I don't like the mob thing either but it's how large group dynamics on the internet work (by default). We try to mitigate it where we can but there's not a lot of knowledge about how to do that.
It's ridiculous that this impromptu feedback session is happening here in a sub comment of a trivia thread that many users will just overlook. Feedback and community engagement should be an ongoing, (semi-)formalized process, not an ad hoc, once in a blue moon type of thing that will have been buried under a deluge of garbage by tomorrow morning.
It's really weird how two of the most important platforms of the open source world (HN and GitHub) have no feedback process in the commonly accepted sense. Every niche Python package has an issue tracker nowadays where problems are collected, discussed, and often resolved, with the synergy of the community of users. But the grand systems underlying all of this are somehow exempt from needing anything like that, and "email the moderators" is good enough? I don't buy that, sorry.
There are many variations of this feedback system, but comments randomly interspersed in unrelated discussions, never to be found again, is not one of them. And neither is a private mailbox.
I'm also not sure that an internet forum like HN is a good fit for the issue tracker model—but that could just be rationalization on my part.

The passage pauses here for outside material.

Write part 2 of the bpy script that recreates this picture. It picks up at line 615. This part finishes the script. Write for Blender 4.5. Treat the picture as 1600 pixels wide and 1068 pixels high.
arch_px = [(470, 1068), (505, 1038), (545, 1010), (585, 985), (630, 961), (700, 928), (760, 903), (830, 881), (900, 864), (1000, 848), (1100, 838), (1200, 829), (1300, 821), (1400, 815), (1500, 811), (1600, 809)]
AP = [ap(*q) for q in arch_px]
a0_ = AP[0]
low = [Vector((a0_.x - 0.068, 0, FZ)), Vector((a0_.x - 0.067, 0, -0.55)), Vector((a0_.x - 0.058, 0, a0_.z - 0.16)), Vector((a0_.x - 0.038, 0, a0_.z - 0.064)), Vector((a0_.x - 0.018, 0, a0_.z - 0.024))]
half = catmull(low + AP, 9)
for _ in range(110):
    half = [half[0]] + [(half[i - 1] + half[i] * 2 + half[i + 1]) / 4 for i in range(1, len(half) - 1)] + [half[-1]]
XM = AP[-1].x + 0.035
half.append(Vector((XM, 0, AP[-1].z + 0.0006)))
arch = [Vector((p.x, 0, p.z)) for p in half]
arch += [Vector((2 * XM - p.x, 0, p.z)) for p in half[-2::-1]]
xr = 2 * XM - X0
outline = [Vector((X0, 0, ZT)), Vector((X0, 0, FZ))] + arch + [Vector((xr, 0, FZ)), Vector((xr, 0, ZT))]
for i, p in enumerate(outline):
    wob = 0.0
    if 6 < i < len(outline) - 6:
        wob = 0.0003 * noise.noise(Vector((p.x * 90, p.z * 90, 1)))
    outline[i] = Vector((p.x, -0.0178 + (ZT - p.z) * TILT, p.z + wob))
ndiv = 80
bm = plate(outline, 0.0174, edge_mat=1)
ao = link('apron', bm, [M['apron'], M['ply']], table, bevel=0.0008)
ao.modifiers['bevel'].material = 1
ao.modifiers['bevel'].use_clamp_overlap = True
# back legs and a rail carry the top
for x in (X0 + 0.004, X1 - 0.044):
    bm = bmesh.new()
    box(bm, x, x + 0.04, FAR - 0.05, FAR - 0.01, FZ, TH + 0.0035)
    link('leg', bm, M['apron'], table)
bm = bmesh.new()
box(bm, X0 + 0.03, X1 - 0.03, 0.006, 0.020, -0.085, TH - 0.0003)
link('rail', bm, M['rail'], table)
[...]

Don't you get tired of answering the same questions again and again, and rebutting the same arguments year after year? I can't imagine not being able to just write "Duplicate of #3845" and close the issue.

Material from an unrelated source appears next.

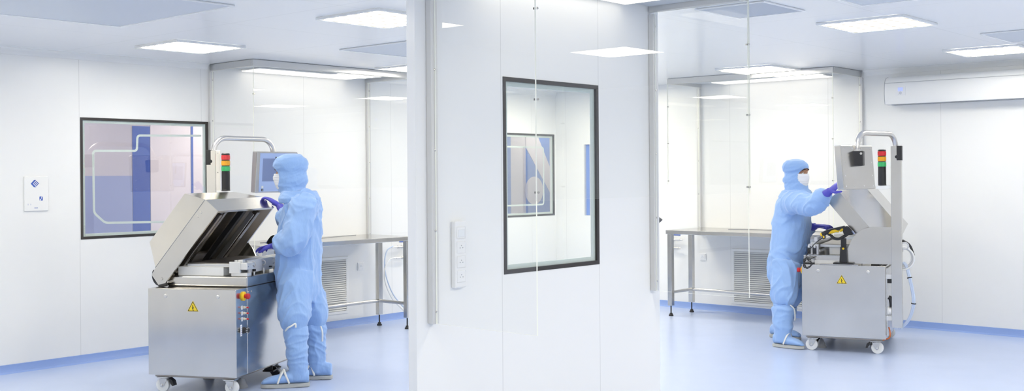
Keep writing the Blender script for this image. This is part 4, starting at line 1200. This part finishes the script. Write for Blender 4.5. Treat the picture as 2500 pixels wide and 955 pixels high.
# person at the left machine, seen from the back left, facing the machine
F1 = V((-.90, -.43, 0)).normalized()
J = dict(
    heelL=V((-6.605, 5.190, 0)), toeL=V((-6.822, 4.902, 0)), heelR=V((-6.700, 5.485, 0)), toeR=V((-6.93, 5.28, 0)),
    anL=at(728, 893, 8.245), anR=at(772, 884, 8.55), knL=at(718, 772, 8.28), knR=at(764, 768, 8.56),
    btL=at(721, 797, 8.27), btR=at(767, 790, 8.56),
    hipL=at(722, 668, 8.40), hipR=at(738, 668, 8.60), hips=at(727, 650, 8.50), belly=at(728, 590, 8.50), chest=at(735, 530, 8.50),
    neck=at(731, 468, 8.50), head=at(706, 425, 8.50),
    shL=at(742, 507, 8.30), elL=at(716, 588, 8.22), wrL=at(672, 600, 8.36), fiL=at(642, 604, 8.45),
    shR=at(732, 503, 8.70), elR=at(704, 540, 8.80), wrR=at(686, 506, 8.86), fiR=at(660, 486, 8.90),
    palmL=V((0, 0, -1)), curlL=.55, palmR=V((-.4, -.3, -1)), curlR=.5,
    sleeveL=[.10, .105, .098, .096, .088, .052], sleeveR=[.10, .100, .09, .085, .07, .046],
    bootr=(.088, .083, .070),
)
J['rows'] = [(at(735, 462, 8.5), .070, .085), (at(738, 480, 8.5), .10, .15), (at(739, 502, 8.5), .115, .205), (at(736, 545, 8.5), .136, .212), (at(730, 605, 8.5), .150, .215), (at(728, 660, 8.5), .152, .212), (at(731, 705, 8.5), .146, .20), (at(736, 735, 8.5), .12, .17)]
J['bulges'] = [(at(778, 768, 8.62), (.05, .06, .06))]
J['vee'] = 2
J['tieL'] = [at(697, 808, 8.20), at(703, 801, 8.16), at(712, 796, 8.155), at(721, 791, 8.165), at(722, 800, 8.165)]
J['tieR'] = [at(783, 797, 8.47), at(787, 812, 8.455), at(787, 834, 8.46)]
CAP1 = [(-.125, .09, .085, -.012), (-.095, .112, .102, -.014), (-.06, .124, .108, -.018), (-.03, .122, .106, -.018), (-.005, .116, .102, -.014), (.02, .118, .104, -.012), (.045, .132, .118, -.010), (.085, .134, .119, -.012), (.122, .114, .102, -.016), (.148, .072, .065, -.020), (.158, .022, .022, -.022)]
person('person in blue cleanroom coverall standing at the left machine, seen from behind and aside', J, F1, 1.7, (F1 - SF * .42).normalized(), CAP1)

# person at the right machine, facing it, one arm stretched to the monitor
F2 = V((.93, .05, 0)).normalized()
L2 = (SR * .72 - SF * .69).normalized()
J = dict(
    heelR=V((-4.815, 9.080, 0)), toeR=V((-4.515, 9.075, 0)), heelL=V((-5.115, 9.590, 0)), toeL=V((-4.79, 9.555, 0)),
    anR=at(1911, 812, 9.95), anL=at(1905, 800, 10.52), knR=at(1915, 722, 9.97), knL=at(1928, 722, 10.42),
    btR=at(1912, 748, 9.97), btL=at(1922, 748, 10.46),
    hipR=at(1920, 640, 10.02), hipL=at(1928, 640, 10.30), hips=at(1924, 628, 10.15), belly=at(1928, 580, 10.15), chest=at(1936, 520, 10.12),
    neck=at(1944, 467, 10.12), head=at(1946, 425, 10.10),
    shR=at(1936, 494, 9.90), elR=at(1986, 500, 9.62), wrR=at(2024, 468, 9.44), fiR=at(2048, 449, 9.36),
    shL=at(1946, 496, 10.28), elL=at(1955, 566, 10.36), wrL=at(1988, 553, 10.22), fiL=at(2024, 550, 10.10),
    palmL=V((0, 0, -1)), curlL=.75, palmR=V((.2, .6, -.6)), curlR=.45,
    sleeveR=[.10, .10, .098, .092, .078, .048], sleeveL=[.10, .10, .09, .085, .065, .046],
    bootr=(.094, .090, .078),
)
J['rows'] = [(at(1943, 458, 10.12), .070, .085), (at(1940, 476, 10.12), .105, .14), (at(1936, 498, 10.12), .132, .205), (at(1934, 535, 10.12), .148, .215), (at(1929, 590, 10.14), .158, .220), (at(1922, 640, 10.15), .152, .218), (at(1920, 678, 10.15), .142, .205), (at(1920, 705, 10.15), .11, .16)]
J['bulges'] = [(at(1898, 668, 10.1), (.06, .08, .07))]
J['tieR'] = [at(1923, 746, 9.92), at(1930, 746, 9.90), at(1939, 756, 9.90), at(1941, 775, 9.90), at(1940, 783, 9.90)]
CAP2 = [(-.125, .085, .080, -.014), (-.10, .100, .092, -.016), (-.07, .112, .098, -.024), (-.045, .112, .096, -.026), (-.018, .100, .089, -.014), (.012, .100, .090, -.014), (.036, .117, .104, -.016), (.068, .122, .110, -.020), (.098, .110, .098, -.020), (.122, .082, .074, -.022), (.136, .03, .03, -.022)]
person('person in blue coverall and white mask reaching one arm to the right machine monitor', J, F2, 5.2, L2, CAP2)

# ------------------------------------------------------------------ world and view
w = bpy.data.worlds.new('world'); sc.world = w; w.use_nodes = True
w.node_tree.nodes['Background'].inputs[0].default_value = (.9, .93, 1, 1); w.node_tree.nodes['Background'].inputs[1].default_value = .1
sc.view_settings.view_transform = 'Standard'; sc.view_settings.look = 'None'
sc.view_settings.exposure = 0.03; sc.view_settings.gamma = 1; sc.view_settings.use_curve_mapping = False
sc.cycles.use_denoising = True
sc.cycles.max_bounces = 14; sc.cycles.transparent_max_bounces = 32; sc.cycles.diffuse_bounces = 10; sc.cycles.glossy_bounces = 6
sc.cycles.sample_clamp_indirect = 8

Oh yes - it's probably the worst part of the job. But I think it's necessary for community because people respond differently when they're getting personal attention.

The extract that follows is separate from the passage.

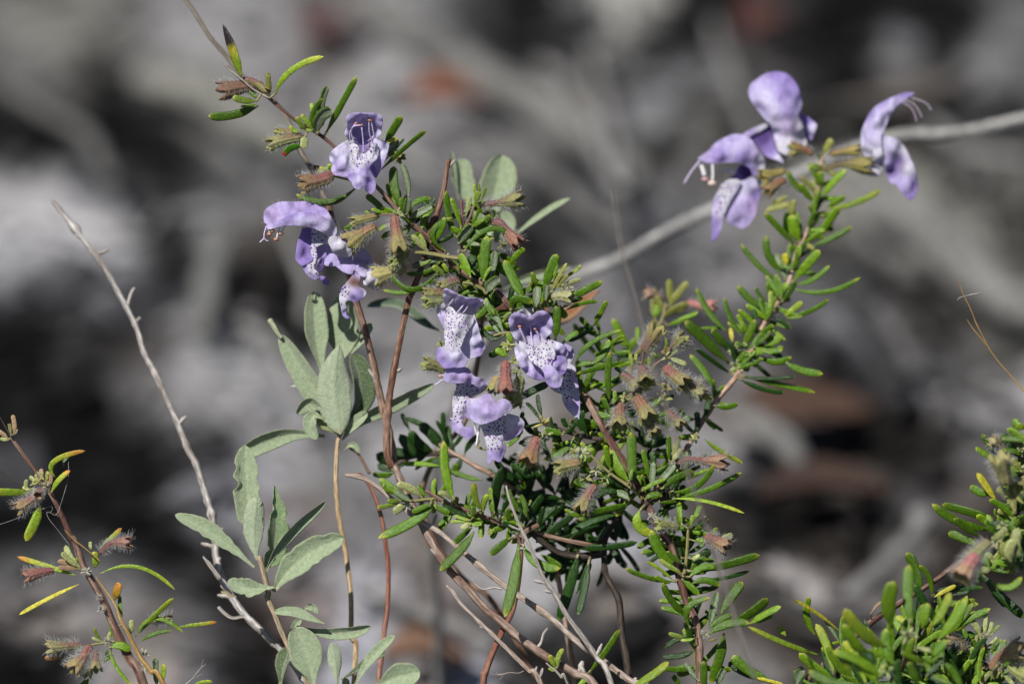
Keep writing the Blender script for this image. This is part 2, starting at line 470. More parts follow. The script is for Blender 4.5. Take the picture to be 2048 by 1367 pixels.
# ------------------------------------------------ petals
PC = dict(L=(.54, .46, .74), LL=(.70, .66, .84), P=(.35, .26, .60), PD=(.13, .075, .27), W=(.66, .64, .72), S=(.70, .69, .74), B=(.22, .11, .06), X=(.46, .39, .66), K=(.50, .37, .64))
def petal(fr, D, outline, ctrl, parent, name, hairn=0, sc=1.0, hl=1.1, th_=.16, label=None, sm=.08):
    s = FR[fr][2]
    P = catm([Vector((x, y)) for x, y in outline], 6, True)
    seq = []; step = 1.7*s
    for p in P:
        if not seq or (p-seq[-1]).length > step*.8: seq.append(p)
    if (seq[-1]-seq[0]).length < step*.5: seq.pop()
    x0 = min(p.x for p in seq); x1 = max(p.x for p in seq); y0 = min(p.y for p in seq); y1 = max(p.y for p in seq)
    inn = []
    yy = y0+step*.5; row = 0; stp = 2.0*s
    def inside(x, y):
        c = False; j = len(seq)-1
        for i in range(len(seq)):
            a, b = seq[i], seq[j]
            if (a.y > y) != (b.y > y) and x < (b.x-a.x)*(y-a.y)/(b.y-a.y)+a.x: c = not c
            j = i
        return c
    while yy < y1:
        xx = x0+(row % 2)*stp*.5
        while xx < x1:
            if inside(xx, yy) and min((p.x-xx)**2+(p.y-yy)**2 for p in seq) > (stp*.45)**2: inn.append(Vector((xx, yy)))
            xx += stp
        yy += stp*.87; row += 1
    allp = seq+inn; ns = len(seq)
    r = delaunay_2d_cdt(allp, [(i, (i+1) % ns) for i in range(ns)], [], 1, 1e-4)
    V2, F2 = r[0], r[2]
    eps = (sm*max(x1-x0, y1-y0))**2
    vs, cs, sp = [], [], []
    ph = rnd.random()*30
    for v in V2:
        tw = 0; dd = 0; c = [0, 0, 0]; m = 0
        for cx, cy, cdv, ck in ctrl:
            r2 = (v.x-cx)**2+(v.y-cy)**2
            w = 1/(r2+eps)**1.8
            tw += w; dd += w*cdv; k = PC[ck]
            w2 = w
            for i in range(3): c[i] += w2*k[i]
            m += w2*(1 if ck == 'S' else 0)
        dd /= tw
        px, py = FR[fr][0]+v.x/s, FR[fr][1]+v.y/s
        dd += .14*noise.noise(Vector((px*.06+ph, py*.03, 0)))
        vs.append(Wp(px, py, D+dd*sc)); n1 = noise.noise(Vector((px*.16, py*.06, ph)))+.8*noise.noise(Vector((px*.45, py*.12, ph)))
        cs.append(tuple(max(0.01, q/tw*(1+.12*n1*k_)) for q, k_ in zip(c, (1.1, 1.3, .7)))); sp.append(m/tw)
    o = mk(name, vs, [tuple(f) for f in F2], cs, M_PETAL, parent, spot=sp, sol=th_*MM)
    if label: o['label'] = label
    if hairn:
        its = []; cen = sum((vs[i] for i in range(len(vs))), Vector())/len(vs)
        nb = len(seq)
        for _ in range(hairn):
            if rnd.random() < .7: i = rnd.randrange(nb)
            else: i = rnd.randrange(len(vs))
            if py > 1e9: pass
            p = vs[i]; d = (p-cen).normalized()*.7-FW*.7+Vector((rnd.uniform(-.5, .5), rnd.uniform(-.5, .5), rnd.uniform(-.2, .7)))
            if d.z < -.15: continue
            its.append((p, d, hl*MM*rnd.uniform(.5, 1.1)))
        hairs(its, o)
    return o
def fil(fr, D, pts, w, parent, col=(.50, .42, .60), anther=None, ac=(.30, .07, .04), name='stamen', dds=None):
    s = FR[fr][2]
    P = [Wp(*fp(fr, x, y), D+(dds[i] if dds else -1.0*i)) for i, (x, y) in enumerate(pts)]
    Q = catm(P, 6); rad = [w/s*PXM*.5]*len(Q)
    vs, fs, cs, uv = tube_geo(Q, rad, (col, tuple(x*1.15 for x in col)), K=7, knob=0, vsd=1)
    if anther:
        c = Wp(*fp(fr, anther[0], anther[1]), D+(dds[-1] if dds else -1.0*(len(pts)-1))-.2); R = anther[2]/s*PXM
        k = len(vs); a, b = 8, 6
        for i in range(b+1):
            la = -math.pi/2+math.pi*i/b
            for j in range(a):
                lo = 2*math.pi*j/a
                rr = R*(1+.18*math.cos(2*lo))
                vs.append(c+RT*(math.cos(la)*math.cos(lo)*rr*1.15)+FW*(math.cos(la)*math.sin(lo)*rr*.8)+UP*(math.sin(la)*rr*.8))
                cs.append(ac if math.sin(lo) > -.3 else lerp(ac, (.55, .3, .2), .5)); uv.append((0, 0))
        for i in range(b):
            for j in range(a): fs.append((k+i*a+j, k+i*a+(j+1) % a, k+(i+1)*a+(j+1) % a, k+(i+1)*a+j))
    return mk(name, vs, fs, cs, M_ANTH, parent, uv=uv)

def whorls(th, path, step, n, L, w=11, D=0, kinds='ggglk', dd=(-2, 6), spread=1.0, jit=10):
    """tufts of short leaves at the nodes of a stem (path in photo pixels)"""
    P = catm([Vector((x, y)) for x, y in path], 10); acc = 0; nxt = step*.5
    for p, q in zip(P, P[1:]):
        acc += (q-p).length
        if acc < nxt: continue
        nxt += step*rnd.uniform(.8, 1.2); base = math.atan2(-(q-p).y, -(q-p).x)
        for _ in range(n):
            an = base+rnd.uniform(-1.9, 1.9)*spread; l = rnd.uniform(*L); k = rnd.choice(kinds)
            if k in 'npm': l *= .55
            x0, y0 = p.x+rnd.uniform(-2, 2), p.y+rnd.uniform(-3, 3); cv = rnd.uniform(-.3, .3)
            x1, y1 = x0+math.cos(an)*l, y0+math.sin(an)*l
            xm, ym = (x0+x1)/2-math.sin(an)*l*cv*.4, (y0+y1)/2+math.cos(an)*l*cv*.4
            th.spec.append(('P', D, [x0, y0, xm, ym, x1, y1, w*rnd.uniform(.75, 1.2)], k, rnd.uniform(*dd)))
# ------------------------------------------------ the ground: soil and bleached litter, seen light and shade put into their tones
# px, py, radius, tone (as seen), hue 0 grey 1 brown 2 olive 3 bluish
BL = """130 40 90 .42 2;60 130 60 .40 0;190 90 40 .16 2;430 50 110 .47 0;560 60 60 .44 0;655 60 45 .25 4;350 150 70 .46 2;430 230 90 .50 2;60 250 70 .09 0;290 240 90 .09 3;60 180 50 .30 2;
50 400 90 .52 0;150 450 110 .60 0;180 320 50 .22 3;320 330 60 .22 0;400 300 50 .2 3;235 370 60 .44 0;330 420 40 .22 2;420 440 60 .46 0;510 320 70 .38 0;600 200 80 .46 0;560 130 60 .40 0;750 50 70 .50 0;850 130 110 .50 0;720 150 60 .48 0;
950 60 70 .28 0;1050 90 90 .18 3;1040 20 60 .2 0;1150 90 50 .33 0;1235 10 60 .56 2;1300 70 50 .22 0;1340 170 60 .42 3;1240 180 60 .44 0;1130 200 60 .30 1;1100 270 70 .46 0;1250 330 70 .44 0;1330 280 35 .13 0;1000 180 70 .42 0;960 270 60 .42 0;850 290 60 .38 0;780 330 60 .42 0;
1420 20 60 .12 3;1430 130 80 .46 0;1530 60 50 .28 4;1470 230 70 .20 2;1600 110 80 .28 0;1700 30 60 .09 3;1790 80 52 .56 0;1720 160 70 .13 0;1880 40 60 .12 3;1970 110 70 .46 0;2040 60 50 .38 0;1900 200 50 .22 0;1790 200 60 .32 1;2020 190 50 .25 0;1950 230 50 .32 0;1850 160 50 .30 0;
1560 350 90 .44 2;1380 330 60 .42 0;1390 250 60 .42 2;1440 400 60 .42 0;1750 400 80 .46 2;1830 460 70 .52 2;1930 540 80 .54 2;2010 600 60 .50 2;1960 360 80 .38 2;2030 450 60 .30 2;1680 480 40 .20 0;1750 540 40 .16 0;1860 580 60 .13 1;1900 620 50 .15 0;1700 620 60 .42 3;1810 640 60 .43 0;1700 560 40 .38 0;
1640 690 50 .13 3;1720 730 50 .16 3;1900 700 50 .26 0;2000 650 50 .20 2;1950 740 90 .50 0;1860 760 60 .46 3;2030 800 60 .52 0;1770 720 50 .34 0;1700 780 50 .34 4;1760 800 45 .16 1;1840 830 60 .2 1;1590 830 70 .34 4;1980 850 60 .34 0;1500 800 60 .50 0;1450 850 60 .50 0;1560 920 40 .40 0;
1480 930 40 .08 3;1580 960 60 .10 1;1530 1040 60 .12 0;1650 1010 80 .30 1;1700 940 60 .34 1;1780 1000 60 .28 0;1640 1080 40 .12 1;1740 1080 50 .12 1;1850 900 50 .18 1;1860 950 50 .36 3;1600 1150 60 .62 0;1700 1130 45 .32 4;1700 1180 50 .42 0;1820 1070 40 .48 0;1920 1000 60 .34 1;1960 1080 60 .2 1;1900 1130 50 .22 1;1500 1120 40 .36 1;1440 1000 50 .3 1;
1480 1200 60 .28 1;1550 1230 60 .28 1;1420 1180 50 .5 0;1600 1210 40 .3 1;1650 1280 60 .32 1;1800 1240 80 .44 0;1950 1250 90 .42 0;1480 1320 60 .44 0;
100 560 70 .16 3;60 500 50 .4 3;40 700 80 .12 3;110 670 60 .36 0;180 700 50 .16 3;280 680 50 .26 4;200 780 80 .27 0;60 800 80 .07 3;100 860 50 .2 0;200 860 60 .17 1;270 760 70 .38 0;280 560 60 .26 3;360 500 50 .16 3;400 640 60 .42 0;430 560 50 .44 0;500 540 60 .16 1;540 500 60 .30 1;460 640 60 .48 0;450 700 90 .56 0;520 720 70 .52 0;350 750 80 .42 0;560 640 50 .2 0;570 570 50 .14 0;440 850 50 .2 0;480 790 60 .40 0;
40 910 60 .40 3;160 900 80 .10 3;260 950 90 .07 3;350 900 50 .2 0;400 940 60 .48 3;330 970 40 .36 0;480 870 60 .45 3;560 820 60 .50 0;30 1010 60 .12 3;120 990 50 .12 3;240 1020 50 .12 3;180 1050 60 .3 0;160 1110 70 .36 0;320 1070 70 .10 3;60 1110 70 .38 0;250 1130 80 .50 0;350 1160 60 .40 0;100 1220 80 .48 1;40 1290 70 .10 3;110 1310 60 .12 3;230 1220 60 .36 0;300 1200 50 .28 1;300 1300 80 .50 1;400 1230 60 .34 0;
420 1130 50 .2 0;200 1340 60 .44 0;400 1320 70 .36 3;480 1290 50 .16 0;520 1210 60 .18 4;500 1340 50 .2 0;560 1070 60 .44 0;610 1000 50 .38 4;640 1080 70 .42 0;620 1180 60 .36 4;700 1230 80 .54 3;760 1130 80 .54 3;740 1040 60 .38 0;740 1330 60 .46 3;
840 1080 50 .34 1;880 1180 70 .32 4;820 1250 60 .40 0;860 1320 50 .42 1;960 1340 80 .56 3;950 1140 60 .52 0;1000 1220 60 .24 0;1050 1280 50 .13 1;1080 1150 70 .55 0;1150 1050 60 .5 0;1150 1220 60 .26 0;1120 1330 50 .22 2;1240 1160 50 .42 1;1330 1120 70 .52 3;1380 1230 60 .42 1;1280 1250 60 .14 3;1300 1330 50 .32 0;1210 1330 50 .2 0;
650 900 60 .4 0;800 700 70 .46 0;820 820 70 .52 0;760 640 60 .42 0;780 520 50 .28 4;650 480 60 .30 0;850 480 40 .25 0;950 480 40 .4 0;1150 440 70 .36 0;1080 480 50 .18 0;1200 560 60 .46 0;1100 340 50 .20 0;1000 340 50 .40 0;1180 380 50 .26 0;1320 470 60 .35 3;1300 550 50 .3 0;1430 520 60 .46 0;1450 460 50 .42 0;1350 600 50 .28 3;1480 600 40 .30 0;1200 650 60 .38 3;1180 730 60 .42 0;1100 900 60 .4 1;950 1050 50 .48 0;1000 960 60 .44 0;1050 820 60 .5 0;1150 850 60 .42 1;900 960 60 .46 0;1400 740 60 .34 0;1560 740 60 .40 0"""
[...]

It's still my intention to build a canonical set of explanations for each common question and then mostly refer people to those. I've inched toward that over the years via HN Search links to my post moderation comments (which I know can get a bit annoying).
Even then, though, the mechanism will just be standard comments in ordinary threads, because that's how conversation takes place here, and people will always want to have personal conversation with the mods.
Users also tend to respond better when they get a detailed explanation of specifically how their post(s) broke the guidelines. Unfortunately, that sort of explanation is super expensive to produce—in time, energy, and stress. I don't have what it takes to do it in every case, which is a pity, because it tends to work. Here's an example from the other day: https://news.ycombinator.com/item?id=35403143.
Long term, we need better feedback mechanisms to let people know that they've broken the rules, and which rules, and for how long they might be in the bad dog box.